Kolejne dni przynosiły coraz gorsze wiadomości. Pani Kasi powiedziano wprost, że zostało jej już tylko umieranie. Ktoś z rodziny wspomniał, że może trzeba poprosić księdza o namaszczenie, ale że nie wiedzą jak to jest. I wtedy pani Kasia zwracając się do mnie powiedziała „Pani się na tym zna…” Wyjaśniłam najprościej jak umiałam istotę sakramentów i dodałam, że sama też po wypadku przyjęłam sakrament chorych.

Gdy rodzina wyszła, ośmielona słowami „Pani się na tym zna…” podjęłam kolejną próbę rozmowy na temat spowiedzi. Tym razem nie spotkałam się z niechęcią a jedynie z bezradnością osoby, która od wielu lat nie przystępowała do sakramentów świętych. Zaproponowałam rozmowę z księdzem, powiedziałam, że na pewno jej pomoże.

Po południu, jak codzienne, przyszedł kapłan. Po przyjęciu komunii świętej poprosiłam, by porozmawiał z panią Kasią. Odpowiedział, że już próbował i skierował się do wyjścia. Zatrzymałam go jednak, powiedziałam, że jest umierająca, że z nią rozmawiałam  i poprosiłam, żeby spróbował jeszcze raz.

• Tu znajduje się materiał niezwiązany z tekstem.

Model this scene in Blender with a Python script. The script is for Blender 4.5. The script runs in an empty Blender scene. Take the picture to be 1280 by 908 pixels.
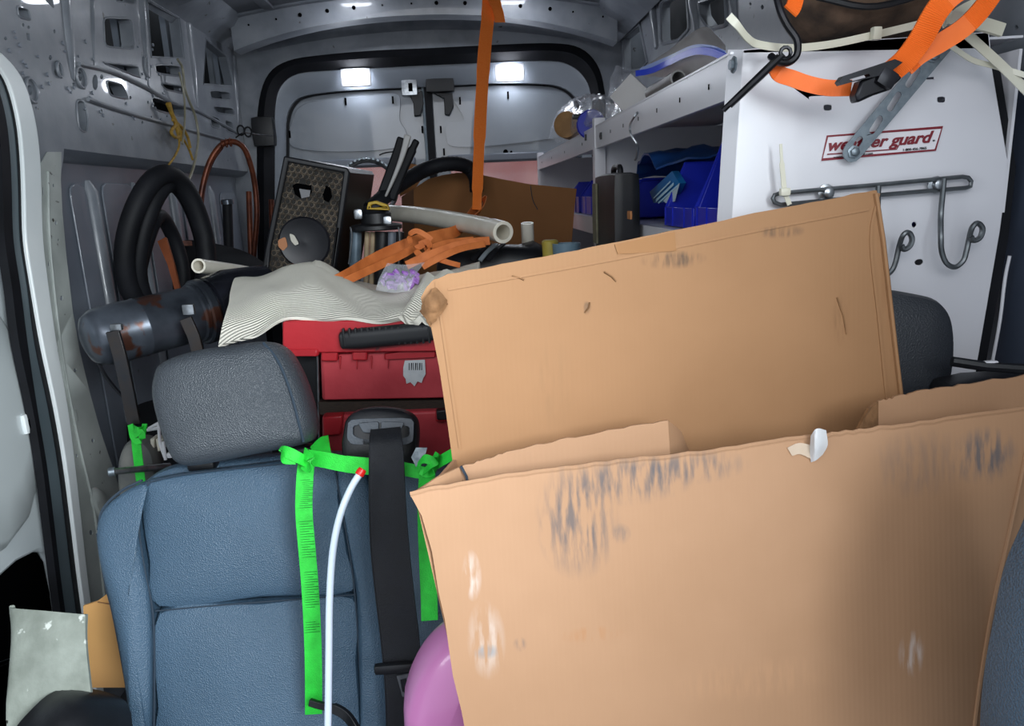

Podszedł do jej łóżka. Gdy rozmowa zaczynała zmierzać ku spowiedzi, tak szybko jak tylko dałam radę, chwyciłam kule i pokuśtykałam na korytarz. Szturmowałam Niebo różańcem. Po jakimś czasie ksiądz zaprosił mnie do sali i już w mojej obecności udzielił pani Kasi sakramentu chorych i komunii świętej. Po jego wyjściu moja sąsiadka całowała obrazki, które od niego dostała.

Kolejnego dnia już obie razem przyjęłyśmy komunię świętą. Przez czas naszego wspólnego pobytu w szpitalu pani Kasia zmieniła się. Zamiast przykrych słów, pielęgniarki i salowe zaczęły słyszeć od niej „dziękuję”. W swoich decyzjach chciała być w zgodzie z nauczaniem Kościoła. Gdy go nie znała, zwracała się do mnie z pytaniem, tradycyjnie zaczynając od „Pani się na tym zna…”

Gdy wychodziłam ze szpitala pożegnałyśmy się serdecznie. Zapewniłam ją o modlitwie, a pani Kasia powiedziała, że będzie jej mnie brakowało. Wiem, że rodzina znalazła jej miejsce w hospicjum. Nie wiem czy jeszcze żyje, ale modlę się za nią jak za kogoś bliskiego mojemu sercu.